The argument from harm is probably the best argument for their unacceptability, and it states that certain language is actually harmful when used. Examples of this include swearwords, but also slurs and other hatespeech. Because of the harm that these words cause merely through their utterance, we shouldn’t say them. I hold this to be different from the argument from bad words because, for the argument from harm, even if it were the case that convention made these words permissible, they would still be harmful. But that doesn’t seem to be the case. For example, let’s think about the word “Nigger”. It’s easily recognized as one of the most historically harmful words in the English language, and I think we can agree that we ought to never use it, right? It devalues a person based purely on their race, which is something we ought not to do. But does that mean we can’t use it ever? If we talk about its historical context, or its use in The Adventures of Huckleberry Finn, or even advocate against its use, like Julian Curry does, can we use it then? We can use substitute words, like “The N-Word”, but does that change anything? We all still know exactly what word we’re talking about, and if I shout “You’re an N-Word!” at someone, it doesn’t seem like that makes it any better, any more than using freaking, frigging, or f’ing instead of fucking is. What the argument from harm illustrates is that we need to acknowledge the power that certain words have to wound if we use them in certain contexts, and while it makes a very good point (I’d even go as far as saying we ought never to use words to wound), it’s not a good argument against using the words at all.

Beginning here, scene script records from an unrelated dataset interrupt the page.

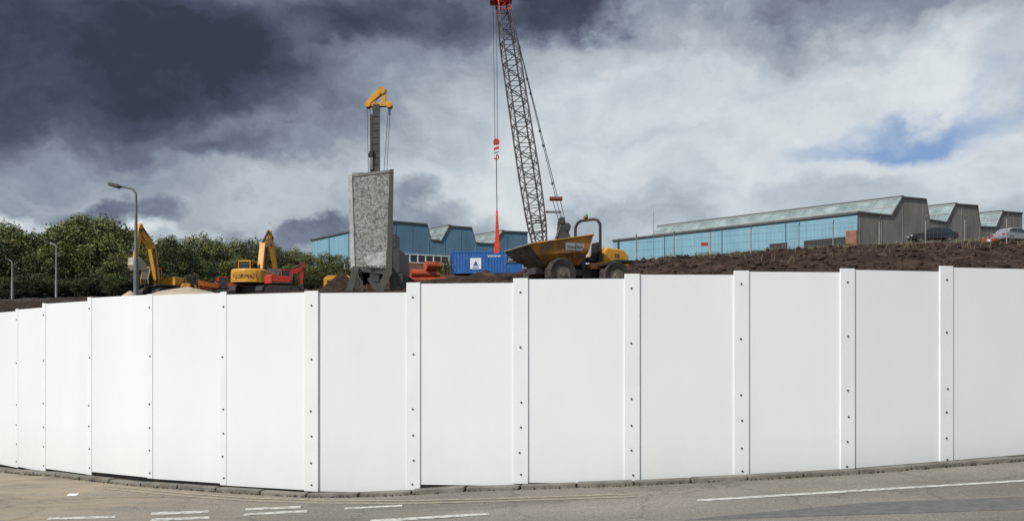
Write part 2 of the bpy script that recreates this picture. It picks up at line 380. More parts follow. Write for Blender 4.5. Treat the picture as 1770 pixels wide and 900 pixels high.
strip([(x,y+5) for x,y in ytop],[(x,y+7) for x,y in ytop],ry)
rm.make('road_markings')
pt=Mb(); patch=mat('asphalt_patch',(.10,.098,.096),.85,(.15,.145,.14),9,bump=.2,bscale=60)
rm=pt
strip([(1230,893),(1500,868),(1770,858),(2100,850)],[(1180,899),(1500,889),(1770,880),(2100,878)],patch,.002)
pt.make('asphalt_patch')
st=Mb()
for i in range(160):
    px=random.uniform(0,900); py=random.uniform(845+ (0 if px>300 else -20),898); p=gp(px,py,.0); r=random.uniform(.006,.016)
    st.add([(p[0]-r,p[1],p[2]),(p[0]+r,p[1]-r*.5,p[2]),(p[0],p[1]+r,p[2]),(p[0],p[1],p[2]+r)],[(0,1,3),(1,2,3),(2,0,3)],concrete)
p=gp(125,856); st.add([(p[0]-.06,p[1]-.03,p[2]),(p[0]+.06,p[1]-.02,p[2]),(p[0]+.07,p[1]+.02,p[2]+.02),(p[0]-.05,p[1]+.02,p[2]+.02)],[(0,1,2,3)],white)
st.make('gravel')
# ---------------------------------------------------------------- street lamps
lampgrey=mat('lamp_grey',(.34,.35,.35),.5,(.26,.27,.27),3)
def lamp(px,py,D,arm,r=.06,m=None):
    m=m or steel
    z0=ground_z((px-885)/F*D,D)-.2; top=W(px,py,D); b=Mb(); x=top.x; h=top.z
    b.tube((x,D,z0),(x,D,z0+1.6),r*1.5,m,n=12); b.tube((x,D,z0+1.6),(x,D,h-.35),r*1.05,m,r1=r*.75,n=12)
    pts=[(x,D,h-.35)]
    for k in range(1,6):
        t=k/5*math.pi/2; pts.append((x-.32*(1-math.cos(t)),D,h-.35+.3*math.sin(t)))
    pts.append((x-arm*.55,D,h+.02)); b.path(pts,r*.7,m)
    x1=x-arm*.5
    hd=[(x1,h-.03),(x1-.15,h+.07),(x1-arm*.45,h+.13),(x1-arm*.52,h+.09),(x1-arm*.5,h+.02),(x1-.2,h-.05)]
    b.prism(hd,D-.13,D+.13,dark,ch=.03)
    b.prism([(x1-.12,h-.045),(x1-.15,h-.09),(x1-arm*.42,h-.01),(x1-arm*.45,h+.03)],D-.1,D+.1,mat('lamp_lens',(.3,.3,.29),.2),ch=.02)
    return b.make('street_lamp',origin=(x,D,z0))
lamp(235,322,30,1.0); lamp(97,420,62,.9,.055,lampgrey); lamp(21,448,62,.5,.055,lampgrey)
# ---------------------------------------------------------------- trees
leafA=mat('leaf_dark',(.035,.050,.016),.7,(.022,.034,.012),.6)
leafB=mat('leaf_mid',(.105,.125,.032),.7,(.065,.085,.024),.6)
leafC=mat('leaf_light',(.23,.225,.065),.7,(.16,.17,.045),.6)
bark=mat('bark',(.07,.055,.045),.9)
def tree_mesh(seed,pal):
    rnd=random.Random(seed); b=Mb()
    b.tube((0,0,-.5),(0,0,3),.2,bark,r1=.14)
    clumps=[]
    for i in range(105):
        while True:
            v=Vector((rnd.uniform(-1,1),rnd.uniform(-1,1),rnd.uniform(-1,1)))
            if .4<v.length<1: break
        c=Vector((v.x*3.0,v.y*3.0,4.1+v.z*(4.0 if v.z>0 else 3.6))); clumps.append((c,rnd.uniform(.45,1.0)))
    for c,r in clumps[:26]:
        b.tube((0,0,rnd.uniform(1.0,3.6)),c,.07,bark,r1=.02,n=5,cap=False)
    b.tube((0,0,3),(rnd.uniform(-.4,.4),0,7),.13,bark,r1=.03)
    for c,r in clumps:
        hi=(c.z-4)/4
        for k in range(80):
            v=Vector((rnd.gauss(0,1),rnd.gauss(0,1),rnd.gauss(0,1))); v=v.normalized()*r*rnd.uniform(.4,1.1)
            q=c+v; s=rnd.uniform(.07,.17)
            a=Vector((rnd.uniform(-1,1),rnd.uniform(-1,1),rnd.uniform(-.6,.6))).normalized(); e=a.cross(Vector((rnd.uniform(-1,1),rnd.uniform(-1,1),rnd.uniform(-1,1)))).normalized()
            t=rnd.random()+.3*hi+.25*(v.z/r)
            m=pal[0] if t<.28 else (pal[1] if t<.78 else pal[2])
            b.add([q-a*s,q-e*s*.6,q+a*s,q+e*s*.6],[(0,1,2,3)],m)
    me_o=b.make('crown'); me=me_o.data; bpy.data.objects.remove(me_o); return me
pals=[(leafA,leafB,leafC),(leafA,leafA,leafB),(leafB,leafB,leafC)]
tm=[tree_mesh(11,pals[0]),tree_mesh(12,pals[1]),tree_mesh(13,pals[0]),tree_mesh(14,pals[2]),tree_mesh(15,pals[0]),tree_mesh(16,pals[1])]
tl=empty('tree_line',(0,0,0))
TX=[-260,-120,0,35,60,90,150,195,240,300,340,390,430,480,530,620]
TY=[372,378,382,393,402,388,368,376,394,404,402,404,404,420,426,432]
def put_tree(px,top,D,kind,wid=1.0):
    x=(px-885)/F*D; z=ground_z(x,D)-.3; h=rowz(top,D)-z
    o=bpy.data.objects.new('tree',tm[kind]); scene.collection.objects.link(o); o.parent=tl; o.location=(x,D,z); s=h/8.5
    o.scale=(s*wid,s*wid,s); o.rotation_euler=(0,0,R()*6.28)
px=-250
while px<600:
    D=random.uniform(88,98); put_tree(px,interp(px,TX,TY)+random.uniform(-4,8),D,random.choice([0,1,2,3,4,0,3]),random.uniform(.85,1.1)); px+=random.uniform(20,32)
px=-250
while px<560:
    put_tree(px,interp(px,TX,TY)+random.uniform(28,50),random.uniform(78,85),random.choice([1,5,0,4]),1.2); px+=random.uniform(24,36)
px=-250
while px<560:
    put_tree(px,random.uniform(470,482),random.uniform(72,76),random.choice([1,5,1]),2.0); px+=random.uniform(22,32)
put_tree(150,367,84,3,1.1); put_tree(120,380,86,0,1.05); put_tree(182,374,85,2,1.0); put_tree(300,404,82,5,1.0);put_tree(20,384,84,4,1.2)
fb=Mb(); D=32
for i in range(40):
    px=-40+i*7; x=(px-885)/F*D; z=ground_z(x,D); fb.tube((x,D,z-.3),(x,D,rowz(514+random.uniform(-1,3),D)),.02,dark,n=5)
fb.tube(W(-40,519,D),W(240,517,D),.018,dark); fb.make('railing')
# ---------------------------------------------------------------- buildings
def saw_building(name,cpx,D,Ad,far_px,Bd,prof,z_low,z_win,z_brick,wallA,wallB,win=True,openings=None):
    C=Vector(((cpx-885)/F*D,D)); A=Vector(Ad).normalized(); B=Vector(Bd).normalized()
    def tpx(px,V): u=(px-885)/F; return (u*C.y-C.x)/(V.x-u*V.y)
    pr=[]
    for (px,py) in prof:
        t=tpx(px,B); Y=C.y+t*B.y; pr.append((t,EYE+(HZ-py)*Y/F))
    LA=tpx(far_px,A)
    par=empty(name,(C.x,C.y,z_low))
    def P(t,a,z): q=C+B*t+A*a; return (q.x,q.y,z)
    wb=Mb(); n=len(pr)
    for s,aa in ((1,0),(0,LA)):
        for i in range(n-1):
            (t0,z0),(t1,z1)=pr[i],pr[i+1]
            if t1-t0<1e-4: continue
            wb.add([P(t0,aa,z_low),P(t1,aa,z_low),P(t1,aa,z1),P(t0,aa,z0)],[(0,1,2,3)],wallB)
    wb.add([P(0,0,z_low),P(0,LA,z_low),P(0,LA,pr[0][1]),P(0,0,pr[0][1])],[(0,1,2,3)],wallA)
    te=pr[-1][0]
    wb.add([P(te,0,z_low),P(te,LA,z_low),P(te,LA,pr[-1][1]),P(te,0,pr[-1][1])],[(0,1,2,3)],wallB)
    child(wb.make('walls'),par)
    rb=Mb(); gl=Mb(); ov=.12
    for i in range(n-1):
        (t0,z0),(t1,z1)=pr[i],pr[i+1]
        up=z1>z0+.7
        m=glaz if up else roofgrey
        rb.add([P(t0,-.02,z0+.03),P(t1,-.02,z1+.03),P(t1,LA,z1+.03),P(t0,LA,z0+.03)],[(0,1,2,3)],m)
        rb.hexa([P(t0,-ov,z0-.06),P(t1,-ov,z1-.06),P(t1,.0,z1-.06),P(t0,.0,z0-.06)],[P(t0,-ov,z0+.12),P(t1,-ov,z1+.12),P(t1,.0,z1+.12),P(t0,.0,z0+.12)],roofgrey)
        if up:
            k=int(LA/1.3)
            for j in range(k+1):
                a=LA*j/k
                gl.hexa([P(t0-.06,a-.04,z0+.05),P(t1-.06,a-.04,z1+.05),P(t1-.06,a+.04,z1+.05),P(t0-.06,a+.04,z0+.05)],[P(t0,a-.04,z0+.12),P(t1,a-.04,z1+.12),P(t1,a+.04,z1+.12),P(t0,a+.04,z0+.12)],mull)
            for q in (.05,.5,.97):
                t=t0+(t1-t0)*q; z=z0+(z1-z0)*q
                gl.hexa([P(t-.09,0,z+.0),P(t+.03,0,z+.0),P(t+.03,LA,z+.0),P(t-.09,LA,z+.0)],[P(t-.09,0,z+.12),P(t+.03,0,z+.12),P(t+.03,LA,z+.12),P(t-.09,LA,z+.12)],mull)
            # dark ridge capping
            gl.hexa([P(t1-.12,-ov,z1+.1),P(t1+.2,-ov,z1+.1),P(t1+.2,LA,z1+.1),P(t1-.12,LA,z1+.1)],[P(t1-.12,-ov,z1+.2),P(t1+.2,-ov,z1+.2),P(t1+.2,LA,z1+.2),P(t1-.12,LA,z1+.2)],roofgrey)
    rb.hexa([P(-.2,-ov,pr[0][1]-.15),P(.1,-ov,pr[0][1]-.15),P(.1,LA,pr[0][1]-.15),P(-.2,LA,pr[0][1]-.15)],[P(-.2,-ov,pr[0][1]+.06),P(.1,-ov,pr[0][1]+.06),P(.1,LA,pr[0][1]+.06),P(-.2,LA,pr[0][1]+.06)],roofgrey)
    child(rb.make('roof'),par); child(gl.make('roof_glazing_bars'),par)
    wn=Mb()
    if win:
        wn.hexa([P(-.05,-.06,z_win[0]),P(te,-.06,z_win[0]),P(te,0.1,z_win[0]),P(-.05,.1,z_win[0])],[P(-.05,-.06,z_win[1]),P(te,-.06,z_win[1]),P(te,.1,z_win[1]),P(-.05,.1,z_win[1])],glass)
        wn.hexa([P(-.06,-.05,z_win[0]),P(.1,-.05,z_win[0]),P(.1,LA,z_win[0]),P(-.06,LA,z_win[0])],[P(-.06,-.05,z_win[1]),P(.1,-.05,z_win[1]),P(.1,LA,z_win[1]),P(-.06,LA,z_win[1])],glass)
        t=0
        while t<te:
            wn.hexa([P(t,-.12,z_win[0]),P(t+.1,-.12,z_win[0]),P(t+.1,0,z_win[0]),P(t,0,z_win[0])],[P(t,-.12,z_win[1]),P(t+.1,-.12,z_win[1]),P(t+.1,0,z_win[1]),P(t,0,z_win[1])],white); t+=1.0
        t=0
        while t<LA:
            wn.hexa([P(-.12,t,z_win[0]),P(-.12,t+.1,z_win[0]),P(0,t+.1,z_win[0]),P(0,t,z_win[0])],[P(-.12,t,z_win[1]),P(-.12,t+.1,z_win[1]),P(0,t+.1,z_win[1]),P(0,t,z_win[1])],white); t+=1.2
        for zz in (z_win[0],z_win[1]-.05):
            wn.hexa([P(-.14,-.14,zz),P(te,-.14,zz),P(te,0,zz),P(-.14,0,zz)],[P(-.14,-.14,zz+.1),P(te,-.14,zz+.1),P(te,0,zz+.1),P(-.14,0,zz+.1)],white)
            wn.hexa([P(-.141,-.1,zz),P(.1,-.1,zz),P(.1,LA,zz),P(-.141,LA,zz)],[P(-.141,-.1,zz+.1),P(.1,-.1,zz+.1),P(.1,LA,zz+.1),P(-.141,LA,zz+.1)],white)
    if z_brick:
        wn.hexa([P(-.1,-.1,z_low-2),P(te,-.1,z_low-2),P(te,0.1,z_low-2),P(-.1,.1,z_low-2)],[P(-.1,-.1,z_brick),P(te,-.1,z_brick),P(te,.1,z_brick),P(-.1,.1,z_brick)],brick)
        wn.hexa([P(-.11,-.05,z_low-2),P(.1,-.05,z_low-2),P(.1,LA,z_low-2),P(-.11,LA,z_low-2)],[P(-.11,-.05,z_brick),P(.1,-.05,z_brick),P(.1,LA,z_brick),P(-.11,LA,z_brick)],brick)
    a=0
    while a<LA:
        wn.hexa([P(-.015,a,z_win[1]+.06),P(-.015,a+.06,z_win[1]+.06),P(0,a+.06,z_win[1]+.06),P(0,a,z_win[1]+.06)],[P(-.015,a,pr[0][1]-.2),P(-.015,a+.06,pr[0][1]-.2),P(0,a+.06,pr[0][1]-.2),P(0,a,pr[0][1]-.2)],wallA); a+=.9
    for q in range(1,4):
        a=LA*q/4; wn.tube(P(-.1,a,z_low),P(-.1,a,pr[0][1]),.04,blue_g,n=6)
    for q in range(0,9):
        t=te*q/8.6+.3; zt=min(interp(t,[x[0] for x in pr],[x[1] for x in pr]),interp(t+.4,[x[0] for x in pr],[x[1] for x in pr]))-.1
        wn.hexa([P(t,-.03,z_win[1]),P(t+.06,-.03,z_win[1]),P(t+.06,0,z_win[1]),P(t,0,z_win[1])],[P(t,-.03,zt),P(t+.06,-.03,zt),P(t+.06,0,zt),P(t,0,zt)],wallB)
    if openings: openings(wn,P,LA,te,pr)
    child(wn.make('windows_and_trim'),par)
    return par
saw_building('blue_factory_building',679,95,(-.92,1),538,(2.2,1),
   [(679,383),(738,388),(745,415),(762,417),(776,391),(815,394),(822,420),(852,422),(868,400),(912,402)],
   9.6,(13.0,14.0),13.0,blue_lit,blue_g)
def opn(wn,P,LA,te,pr):
    z0=13.0;z1=15.05
    for a0,a1 in ((1.2,5.6),(7.5,9.5)):
        wn.hexa([P(-.08,a0,z0),P(.1,a0,z0),P(.1,a1,z0),P(-.08,a1,z0)],[P(-.08,a0,z1-.6),P(.1,a0,z1-.6),P(.1,a1,z1-.6),P(-.08,a1,z1-.6)],black)
    wn.hexa([P(-.12,-.0,z0),P(.1,-.0,z0),P(.1,1.1,z0),P(-.12,1.1,z0)],[P(-.12,0,z1),P(.1,0,z1),P(.1,1.1,z1),P(-.12,1.1,z1)],brick)
saw_building('grey_sawtooth_factory_building',1482,84,(-1.16,1),1060,(1.79,1),
   [(1482,367),(1540,373),(1559,341),(1600,345),(1606,380),(1635,385),(1651,353),(1689,356),(1694,392),(1721,393),(1732,366),(1767,369)],
   12.0,(13.0,13.3),None,blue_lit,grey_wall,win=False,openings=opn)
b=Mb(); p=W(1211,426,93)
b.box(p.x-.4,p.x+.4,p.y-2.0,p.y-1.9,p.z-.2,p.z+.2,red); b.make('red_sign')
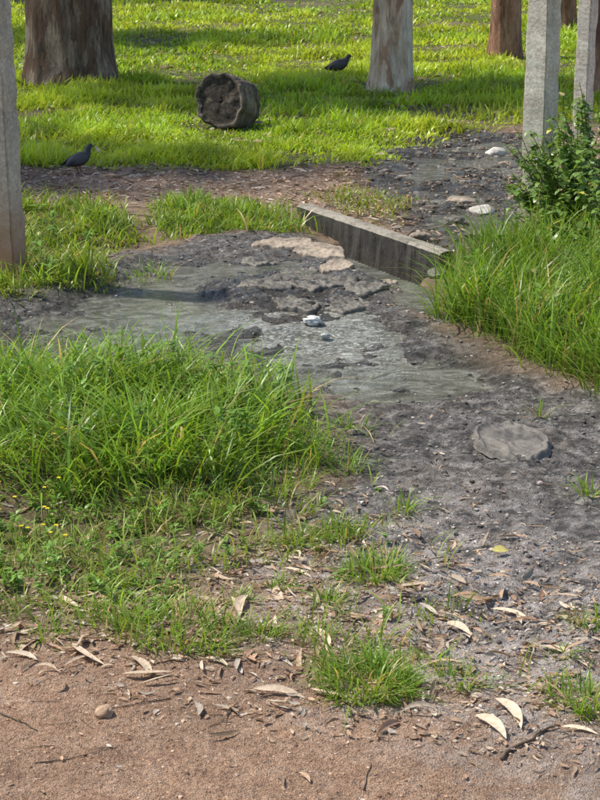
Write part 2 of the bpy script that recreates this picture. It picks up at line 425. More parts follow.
lw.add(*blades(xx,yy,L,.0010*yy.clip(9,30)*rng.uniform(.6,1.3,n),np.abs(rng.normal(.7,.35,n)).clip(.05,1.4),c,3))
lw.make("lawn_grass",[M_grass])
# ------------------------------------------------------------ broadleaf weeds & bush
def leafset(cx,cy,cz,az,el,L,W,col,K=5,bend=.3,roll=None,fold=.15,sick=None):
    n=len(cx);t=np.linspace(0,1,K)[None]
    d=np.stack([np.cos(az)*np.cos(el),np.sin(az)*np.cos(el),np.sin(el)],1)
    s=np.stack([-np.sin(az),np.cos(az),0*az],1)
    u=np.cross(d,s)*-1
    u=np.where(u[:,2:3]<0,-u,u)
    if roll is not None:
        cr,sr=np.cos(roll)[:,None],np.sin(roll)[:,None];s,u=s*cr+u*sr,u*cr-s*sr
    P=np.stack([cx,cy,cz],1)[:,None]+d[:,None]*(L[:,None]*t)[...,None]
    bd=bend if np.ndim(bend) else np.full(n,bend)
    P=P-u[:,None]*((bd*L)[:,None]*t**2)[...,None]
    if sick is not None: P=P+s[:,None]*((sick*L)[:,None]*t*(1-t)*4)[...,None]
    w=W[:,None]*np.clip(np.sin(np.pi*t**.85),0,1)**.75*.5+.0003
    S=s[:,None]*w[...,None];U=u[:,None]*(fold*w)[...,None]
    return ribbons(P,S,U,col,col*1.05)
wd=Acc()
def weeds(n,P,seed,h=(.03,.10),lw=(.008,.018),acc=None,nl=16):
    x,y=scatter(P,n,.1,.1,seed);m=len(x)
    z=hgt(x,y)
    for i in range(m):
        hh=rng.uniform(*h);a0=rng.uniform(0,6.28);le=rng.uniform(0,.5)*hh
        p0=np.array([x[i],y[i],z[i]-.01]);p1=p0+np.array([le*math.cos(a0),le*math.sin(a0),hh])
        acc.add(*[*tube([p0,(p0+p1)/2+rng.normal(0,.003,3),p1],[.0012,.001,.0006],4,caps=False)],C=(.18,.28,.07))
        k=nl;t=np.sqrt(rng.random(k));c=p0+(p1-p0)*t[:,None]
        acc.add(*leafset(c[:,0],c[:,1],c[:,2],rng.uniform(0,6.28,k),rng.uniform(-.1,.8,k),rng.uniform(1.2,2.4,k)*lw[1],rng.uniform(lw[0],lw[1],k),gcol(k,(.17,.32,.055),dead=.02),4))
weeds(190,G3,20,(.03,.10),(.005,.013),wd);weeds(40,G2,6,(.1,.2),(.01,.02),wd,22);weeds(12,G1,7,(.06,.13),(.012,.025),wd,20);weeds(16,G6,23,(.02,.05),(.006,.012),wd,8);weeds(14,G4,8,(.1,.25),(.012,.025),wd,20)
wd.make("broadleaf_weeds",[M_leafy])
fl=Acc()
M_fl=foliage("yellow_petals",.2,.6,.2)
for i in range(30):
    c=g(rng.uniform(-60,75),rng.uniform(475,575));hh=rng.uniform(.07,.13);zz=float(hgt(c[:1],c[1:])[0])
    p=np.array([c[0],c[1],zz]);q=p+np.array([rng.normal(0,.015),rng.normal(0,.015),hh])
    fl.add(*tube([p,(p+q)/2,q],[.0009,.0008,.0007],4,caps=False),C=(.12,.2,.05))
    az=np.arange(6)*1.047;k=6
    fl.add(*leafset(np.full(k,q[0]),np.full(k,q[1]),np.full(k,q[2]),az,np.full(k,.35),np.full(k,.007),np.full(k,.005),np.tile([.85,.68,.04],(k,1)),3))
fl.make("yellow_wildflowers",[M_fl])
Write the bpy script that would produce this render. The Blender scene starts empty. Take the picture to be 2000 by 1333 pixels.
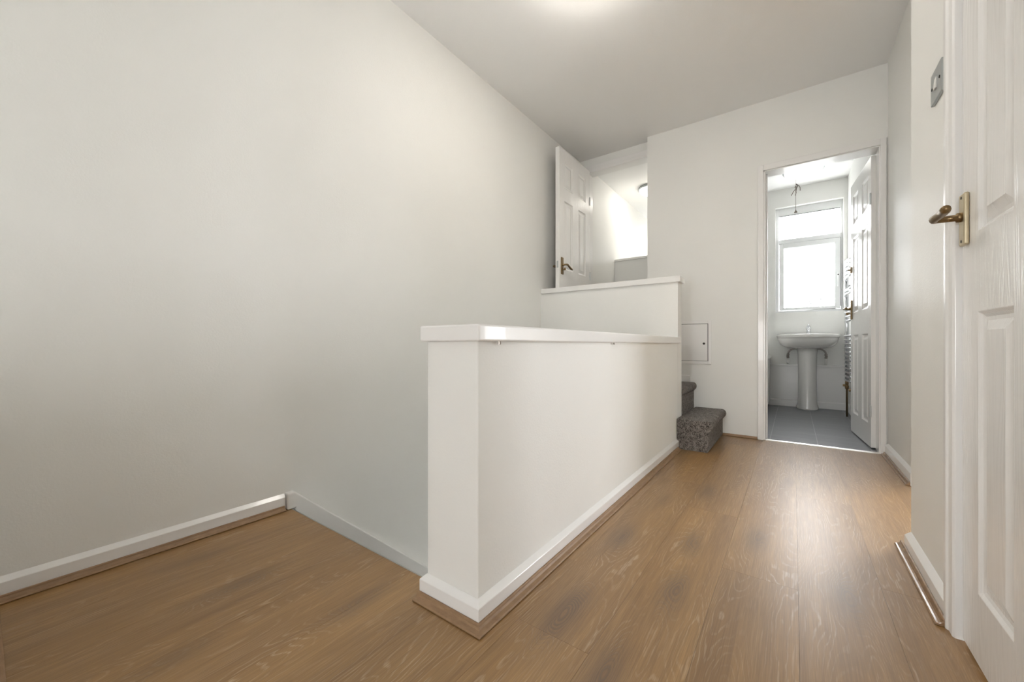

In essence, words are part of communication, and communication is about the transmission of meaning. We hear what people say, and from that we try and figure out what they mean, because it’s what they mean that matters to us. If it’s what they mean that matters, then the actual words they use shouldn’t be as important. What we’re watching out for shouldn’t be bad words, but bad intentions and most common words that we consider inappropriate don’t have those necessarily. If I stub my toe and cry out “Motherfucker!”, I’m using the word to express my displeasure at what’s just happened. If I call someone a motherfucker, I’m making a statement about them. They mean two different things. If I instead yell out “Ow!” or call someone a jerk, they express the exact same sentiments, but we’re somehow more fine with those words. We use so-called bad words as intensifiers in some cases, or to indicate our level of comfort with the people we’re around (which is why you’d feel more comfortable swearing with good friends than in church).

Words are just a tool, and the more tools you’ve got in your toolbox, the better equipped you are, whether you need to use them or not. An argument that we never need to use those words isn’t the same thing as an argument that we shouldn’t, in the same way that an argument that a screw take’s a Phillips isn’t an argument to never use a Robertson. When do you use your Robertson? When you feel the need to, and if you feel the need to use a few words that people might not like, then fucking do it.